Entries supplied:
━━━

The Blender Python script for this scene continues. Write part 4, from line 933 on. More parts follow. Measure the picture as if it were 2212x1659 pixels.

━━━

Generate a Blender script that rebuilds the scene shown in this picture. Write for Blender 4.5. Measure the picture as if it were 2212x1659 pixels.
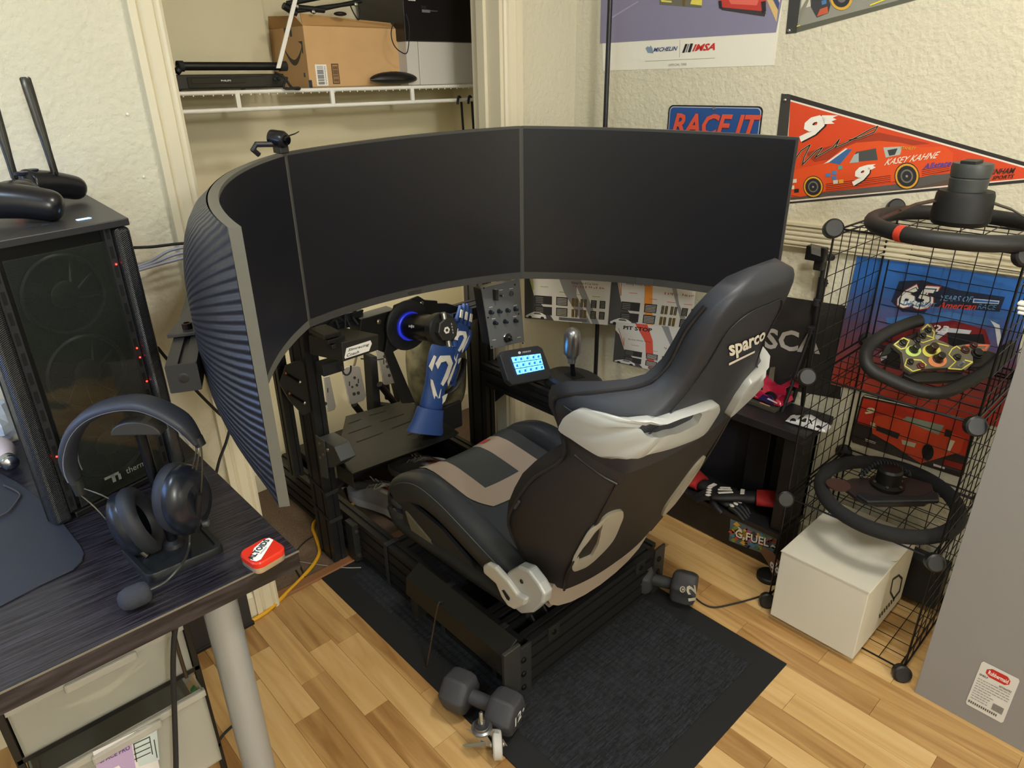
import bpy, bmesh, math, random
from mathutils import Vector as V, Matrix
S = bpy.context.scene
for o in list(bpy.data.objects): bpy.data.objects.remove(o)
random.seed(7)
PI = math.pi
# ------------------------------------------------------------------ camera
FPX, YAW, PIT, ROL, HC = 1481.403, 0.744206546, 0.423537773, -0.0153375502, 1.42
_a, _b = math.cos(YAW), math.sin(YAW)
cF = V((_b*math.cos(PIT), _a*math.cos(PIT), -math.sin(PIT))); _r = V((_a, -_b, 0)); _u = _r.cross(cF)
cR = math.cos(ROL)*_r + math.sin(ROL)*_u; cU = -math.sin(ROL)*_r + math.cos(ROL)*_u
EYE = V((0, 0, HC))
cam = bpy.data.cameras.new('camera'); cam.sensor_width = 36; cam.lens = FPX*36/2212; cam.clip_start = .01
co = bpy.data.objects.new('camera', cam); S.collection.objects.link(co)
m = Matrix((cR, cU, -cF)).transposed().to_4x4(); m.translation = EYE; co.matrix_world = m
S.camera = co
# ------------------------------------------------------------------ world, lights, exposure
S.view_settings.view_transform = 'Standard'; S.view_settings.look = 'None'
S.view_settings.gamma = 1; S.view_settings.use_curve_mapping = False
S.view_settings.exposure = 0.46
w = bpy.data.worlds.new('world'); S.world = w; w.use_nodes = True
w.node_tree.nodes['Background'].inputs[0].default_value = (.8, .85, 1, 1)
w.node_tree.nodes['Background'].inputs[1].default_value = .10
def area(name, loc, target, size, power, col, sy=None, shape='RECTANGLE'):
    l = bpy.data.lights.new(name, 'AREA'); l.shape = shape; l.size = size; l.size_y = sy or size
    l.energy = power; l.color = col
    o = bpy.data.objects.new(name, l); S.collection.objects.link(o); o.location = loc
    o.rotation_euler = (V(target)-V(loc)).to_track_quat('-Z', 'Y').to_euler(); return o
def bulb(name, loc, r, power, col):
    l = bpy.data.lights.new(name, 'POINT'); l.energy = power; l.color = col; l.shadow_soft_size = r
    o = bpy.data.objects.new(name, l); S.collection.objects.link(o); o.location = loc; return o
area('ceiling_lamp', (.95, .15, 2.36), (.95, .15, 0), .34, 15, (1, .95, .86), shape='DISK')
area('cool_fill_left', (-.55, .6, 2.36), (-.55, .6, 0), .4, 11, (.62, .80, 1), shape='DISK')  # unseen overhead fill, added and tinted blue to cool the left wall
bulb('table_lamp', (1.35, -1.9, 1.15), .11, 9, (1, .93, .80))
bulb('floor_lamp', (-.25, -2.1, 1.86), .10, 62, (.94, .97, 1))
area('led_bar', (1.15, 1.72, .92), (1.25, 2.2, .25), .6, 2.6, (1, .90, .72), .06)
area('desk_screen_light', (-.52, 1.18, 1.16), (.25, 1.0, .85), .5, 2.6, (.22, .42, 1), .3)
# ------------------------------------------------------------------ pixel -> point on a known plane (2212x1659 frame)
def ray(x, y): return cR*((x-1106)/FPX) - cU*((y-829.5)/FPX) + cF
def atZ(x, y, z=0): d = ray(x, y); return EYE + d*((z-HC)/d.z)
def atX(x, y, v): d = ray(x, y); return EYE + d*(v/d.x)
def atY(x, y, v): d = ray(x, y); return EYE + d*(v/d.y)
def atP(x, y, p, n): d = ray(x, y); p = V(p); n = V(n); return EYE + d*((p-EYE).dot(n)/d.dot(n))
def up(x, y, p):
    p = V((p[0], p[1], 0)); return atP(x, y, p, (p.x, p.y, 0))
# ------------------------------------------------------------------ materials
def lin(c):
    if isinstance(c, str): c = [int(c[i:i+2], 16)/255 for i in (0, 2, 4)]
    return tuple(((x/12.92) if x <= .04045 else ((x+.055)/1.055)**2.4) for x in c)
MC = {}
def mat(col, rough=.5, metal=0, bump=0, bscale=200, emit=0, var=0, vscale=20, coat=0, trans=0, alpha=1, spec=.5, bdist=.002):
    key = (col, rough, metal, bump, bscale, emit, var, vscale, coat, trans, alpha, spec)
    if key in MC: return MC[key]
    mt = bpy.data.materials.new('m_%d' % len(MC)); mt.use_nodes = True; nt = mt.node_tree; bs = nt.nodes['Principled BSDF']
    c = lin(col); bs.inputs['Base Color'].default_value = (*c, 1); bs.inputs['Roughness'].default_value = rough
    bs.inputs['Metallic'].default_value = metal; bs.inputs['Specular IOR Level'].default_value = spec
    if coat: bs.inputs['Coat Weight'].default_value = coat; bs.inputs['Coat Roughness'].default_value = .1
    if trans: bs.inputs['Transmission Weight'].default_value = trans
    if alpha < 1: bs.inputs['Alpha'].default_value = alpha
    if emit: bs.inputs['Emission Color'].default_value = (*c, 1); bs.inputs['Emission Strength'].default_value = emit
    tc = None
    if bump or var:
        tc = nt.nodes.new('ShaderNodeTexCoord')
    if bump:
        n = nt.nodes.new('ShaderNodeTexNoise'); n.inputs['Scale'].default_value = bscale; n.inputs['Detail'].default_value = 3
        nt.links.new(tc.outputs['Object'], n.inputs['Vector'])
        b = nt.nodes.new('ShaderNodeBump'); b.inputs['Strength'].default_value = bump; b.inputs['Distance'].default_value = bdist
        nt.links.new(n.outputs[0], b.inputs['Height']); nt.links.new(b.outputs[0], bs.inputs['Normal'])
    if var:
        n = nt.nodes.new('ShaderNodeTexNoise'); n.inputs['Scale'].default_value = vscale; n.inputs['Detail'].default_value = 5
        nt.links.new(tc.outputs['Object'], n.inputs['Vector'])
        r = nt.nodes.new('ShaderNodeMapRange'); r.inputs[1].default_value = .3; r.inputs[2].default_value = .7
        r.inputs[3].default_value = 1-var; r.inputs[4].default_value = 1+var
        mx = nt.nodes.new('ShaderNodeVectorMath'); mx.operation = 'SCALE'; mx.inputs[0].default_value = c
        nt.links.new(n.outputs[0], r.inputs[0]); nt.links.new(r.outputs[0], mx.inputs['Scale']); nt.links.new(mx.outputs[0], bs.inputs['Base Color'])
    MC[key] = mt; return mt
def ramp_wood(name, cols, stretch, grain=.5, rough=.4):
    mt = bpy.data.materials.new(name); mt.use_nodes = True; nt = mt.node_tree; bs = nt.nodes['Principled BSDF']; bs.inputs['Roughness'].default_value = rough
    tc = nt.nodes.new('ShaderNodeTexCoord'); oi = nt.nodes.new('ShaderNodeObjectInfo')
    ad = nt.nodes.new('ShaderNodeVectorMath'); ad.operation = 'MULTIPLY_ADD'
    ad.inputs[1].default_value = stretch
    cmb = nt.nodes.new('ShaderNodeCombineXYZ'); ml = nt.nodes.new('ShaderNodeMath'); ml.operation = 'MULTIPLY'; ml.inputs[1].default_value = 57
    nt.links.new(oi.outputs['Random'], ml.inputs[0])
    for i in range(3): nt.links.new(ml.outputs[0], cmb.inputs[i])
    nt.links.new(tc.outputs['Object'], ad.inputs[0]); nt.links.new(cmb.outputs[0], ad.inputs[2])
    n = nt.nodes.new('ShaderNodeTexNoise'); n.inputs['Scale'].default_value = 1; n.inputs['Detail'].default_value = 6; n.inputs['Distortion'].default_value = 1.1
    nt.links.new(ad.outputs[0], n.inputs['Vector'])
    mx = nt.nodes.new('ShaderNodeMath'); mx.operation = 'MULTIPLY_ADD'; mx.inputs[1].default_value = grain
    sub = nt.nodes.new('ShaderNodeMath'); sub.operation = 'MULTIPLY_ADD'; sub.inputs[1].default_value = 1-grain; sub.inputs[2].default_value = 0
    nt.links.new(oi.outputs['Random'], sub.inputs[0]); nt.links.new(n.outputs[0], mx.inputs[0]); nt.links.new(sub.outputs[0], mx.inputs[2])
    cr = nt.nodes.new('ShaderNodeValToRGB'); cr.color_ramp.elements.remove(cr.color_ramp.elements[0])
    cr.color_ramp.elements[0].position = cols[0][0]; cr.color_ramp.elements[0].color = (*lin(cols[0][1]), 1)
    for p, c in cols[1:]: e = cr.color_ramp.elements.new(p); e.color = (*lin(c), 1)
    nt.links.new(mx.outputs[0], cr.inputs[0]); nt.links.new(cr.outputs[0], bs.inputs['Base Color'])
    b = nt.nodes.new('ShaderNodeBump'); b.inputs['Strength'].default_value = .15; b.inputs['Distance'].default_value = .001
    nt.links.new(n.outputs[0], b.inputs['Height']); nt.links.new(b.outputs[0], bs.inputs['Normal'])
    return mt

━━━

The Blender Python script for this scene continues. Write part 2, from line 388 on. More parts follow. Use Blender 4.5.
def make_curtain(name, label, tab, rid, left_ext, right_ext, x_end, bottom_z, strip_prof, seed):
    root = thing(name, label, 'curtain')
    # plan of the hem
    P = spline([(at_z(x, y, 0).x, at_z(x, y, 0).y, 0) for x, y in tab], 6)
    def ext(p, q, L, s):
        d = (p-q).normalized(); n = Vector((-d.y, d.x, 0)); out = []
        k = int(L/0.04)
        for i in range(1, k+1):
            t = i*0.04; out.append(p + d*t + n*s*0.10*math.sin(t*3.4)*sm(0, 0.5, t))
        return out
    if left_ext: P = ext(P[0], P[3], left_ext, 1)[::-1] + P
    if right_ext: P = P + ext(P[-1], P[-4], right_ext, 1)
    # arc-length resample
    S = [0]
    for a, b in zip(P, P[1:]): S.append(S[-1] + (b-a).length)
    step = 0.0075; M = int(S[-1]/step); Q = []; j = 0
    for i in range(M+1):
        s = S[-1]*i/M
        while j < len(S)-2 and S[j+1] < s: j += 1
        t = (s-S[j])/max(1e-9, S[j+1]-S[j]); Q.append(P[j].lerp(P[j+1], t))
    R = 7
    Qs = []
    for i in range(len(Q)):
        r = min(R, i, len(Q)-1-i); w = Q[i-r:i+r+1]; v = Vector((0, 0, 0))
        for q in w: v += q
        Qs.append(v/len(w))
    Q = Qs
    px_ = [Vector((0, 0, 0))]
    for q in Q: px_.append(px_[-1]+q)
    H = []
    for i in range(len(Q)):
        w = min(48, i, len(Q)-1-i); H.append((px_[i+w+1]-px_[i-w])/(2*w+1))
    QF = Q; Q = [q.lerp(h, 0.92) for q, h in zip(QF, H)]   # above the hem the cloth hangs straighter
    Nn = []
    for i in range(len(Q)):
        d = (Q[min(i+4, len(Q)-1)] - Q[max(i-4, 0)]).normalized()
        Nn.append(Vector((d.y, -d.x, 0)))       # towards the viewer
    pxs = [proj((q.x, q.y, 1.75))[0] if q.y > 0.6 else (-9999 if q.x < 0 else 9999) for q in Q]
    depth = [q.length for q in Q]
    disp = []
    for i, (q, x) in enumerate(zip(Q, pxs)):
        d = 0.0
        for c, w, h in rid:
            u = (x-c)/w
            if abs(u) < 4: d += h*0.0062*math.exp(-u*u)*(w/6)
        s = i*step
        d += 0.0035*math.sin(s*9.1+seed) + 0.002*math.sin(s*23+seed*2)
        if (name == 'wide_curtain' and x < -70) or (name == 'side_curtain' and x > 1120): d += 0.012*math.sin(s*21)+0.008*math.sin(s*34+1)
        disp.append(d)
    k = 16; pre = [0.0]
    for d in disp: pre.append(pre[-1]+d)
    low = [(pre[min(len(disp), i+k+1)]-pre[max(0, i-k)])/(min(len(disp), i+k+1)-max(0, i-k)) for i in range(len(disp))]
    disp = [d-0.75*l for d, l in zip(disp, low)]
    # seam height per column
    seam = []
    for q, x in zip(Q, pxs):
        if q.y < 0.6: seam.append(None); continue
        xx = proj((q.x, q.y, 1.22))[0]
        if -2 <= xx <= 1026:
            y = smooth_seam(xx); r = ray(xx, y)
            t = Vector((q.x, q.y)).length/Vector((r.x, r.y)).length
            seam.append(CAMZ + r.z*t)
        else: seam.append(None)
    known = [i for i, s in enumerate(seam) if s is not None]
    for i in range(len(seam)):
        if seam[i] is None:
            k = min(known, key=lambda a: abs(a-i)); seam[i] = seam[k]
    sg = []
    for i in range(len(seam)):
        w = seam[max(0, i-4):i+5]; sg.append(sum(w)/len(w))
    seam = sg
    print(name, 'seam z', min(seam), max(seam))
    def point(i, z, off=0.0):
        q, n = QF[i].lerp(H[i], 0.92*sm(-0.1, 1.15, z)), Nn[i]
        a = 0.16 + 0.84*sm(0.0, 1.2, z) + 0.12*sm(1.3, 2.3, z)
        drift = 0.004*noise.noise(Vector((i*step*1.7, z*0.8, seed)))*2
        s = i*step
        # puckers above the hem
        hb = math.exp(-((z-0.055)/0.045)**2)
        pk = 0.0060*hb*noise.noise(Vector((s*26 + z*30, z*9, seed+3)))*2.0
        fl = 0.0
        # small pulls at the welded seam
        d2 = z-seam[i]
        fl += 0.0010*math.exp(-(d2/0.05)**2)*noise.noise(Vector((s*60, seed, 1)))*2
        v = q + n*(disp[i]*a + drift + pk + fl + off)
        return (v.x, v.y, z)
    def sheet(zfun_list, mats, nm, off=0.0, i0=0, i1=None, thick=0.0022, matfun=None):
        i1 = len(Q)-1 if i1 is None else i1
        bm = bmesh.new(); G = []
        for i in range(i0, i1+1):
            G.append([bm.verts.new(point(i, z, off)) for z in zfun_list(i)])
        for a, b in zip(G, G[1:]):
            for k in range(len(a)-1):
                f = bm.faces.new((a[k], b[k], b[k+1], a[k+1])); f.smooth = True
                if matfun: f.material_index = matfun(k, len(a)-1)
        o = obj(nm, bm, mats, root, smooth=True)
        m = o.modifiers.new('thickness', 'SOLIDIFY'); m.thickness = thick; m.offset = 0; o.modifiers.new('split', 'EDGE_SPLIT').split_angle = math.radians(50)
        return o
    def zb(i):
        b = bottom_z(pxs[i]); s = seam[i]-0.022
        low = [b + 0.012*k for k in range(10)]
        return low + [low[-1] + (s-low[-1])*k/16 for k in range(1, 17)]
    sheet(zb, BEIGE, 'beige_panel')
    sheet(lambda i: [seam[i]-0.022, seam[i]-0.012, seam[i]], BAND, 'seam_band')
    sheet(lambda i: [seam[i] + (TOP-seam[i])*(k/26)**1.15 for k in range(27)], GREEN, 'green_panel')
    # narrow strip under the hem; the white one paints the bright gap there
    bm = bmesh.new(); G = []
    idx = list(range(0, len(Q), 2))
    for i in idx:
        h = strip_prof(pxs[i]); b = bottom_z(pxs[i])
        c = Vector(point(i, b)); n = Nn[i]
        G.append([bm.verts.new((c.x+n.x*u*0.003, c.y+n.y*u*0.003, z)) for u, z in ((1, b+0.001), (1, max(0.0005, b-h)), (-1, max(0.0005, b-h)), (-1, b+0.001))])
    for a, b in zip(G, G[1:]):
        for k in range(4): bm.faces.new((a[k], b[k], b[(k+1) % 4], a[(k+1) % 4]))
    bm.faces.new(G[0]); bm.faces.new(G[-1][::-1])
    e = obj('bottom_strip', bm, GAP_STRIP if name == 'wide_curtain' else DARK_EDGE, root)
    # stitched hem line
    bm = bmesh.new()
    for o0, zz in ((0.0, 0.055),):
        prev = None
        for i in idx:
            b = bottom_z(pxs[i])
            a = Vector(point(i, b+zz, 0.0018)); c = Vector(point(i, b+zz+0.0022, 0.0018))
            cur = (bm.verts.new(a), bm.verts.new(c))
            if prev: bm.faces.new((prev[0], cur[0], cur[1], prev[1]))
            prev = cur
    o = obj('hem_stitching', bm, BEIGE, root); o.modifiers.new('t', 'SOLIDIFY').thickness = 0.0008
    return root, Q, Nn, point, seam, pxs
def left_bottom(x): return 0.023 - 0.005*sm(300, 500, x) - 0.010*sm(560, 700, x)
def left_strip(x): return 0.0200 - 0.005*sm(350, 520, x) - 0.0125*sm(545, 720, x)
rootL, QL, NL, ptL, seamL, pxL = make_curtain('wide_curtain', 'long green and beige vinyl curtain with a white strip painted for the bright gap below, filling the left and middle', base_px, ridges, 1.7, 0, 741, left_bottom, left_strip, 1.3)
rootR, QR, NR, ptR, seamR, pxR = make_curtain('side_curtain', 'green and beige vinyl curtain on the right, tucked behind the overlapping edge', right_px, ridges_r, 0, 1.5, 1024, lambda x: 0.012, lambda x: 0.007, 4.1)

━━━

Task description: Above are the entries; count how many of their lines contain the word "parts" and give only that number.

Exercise output: 2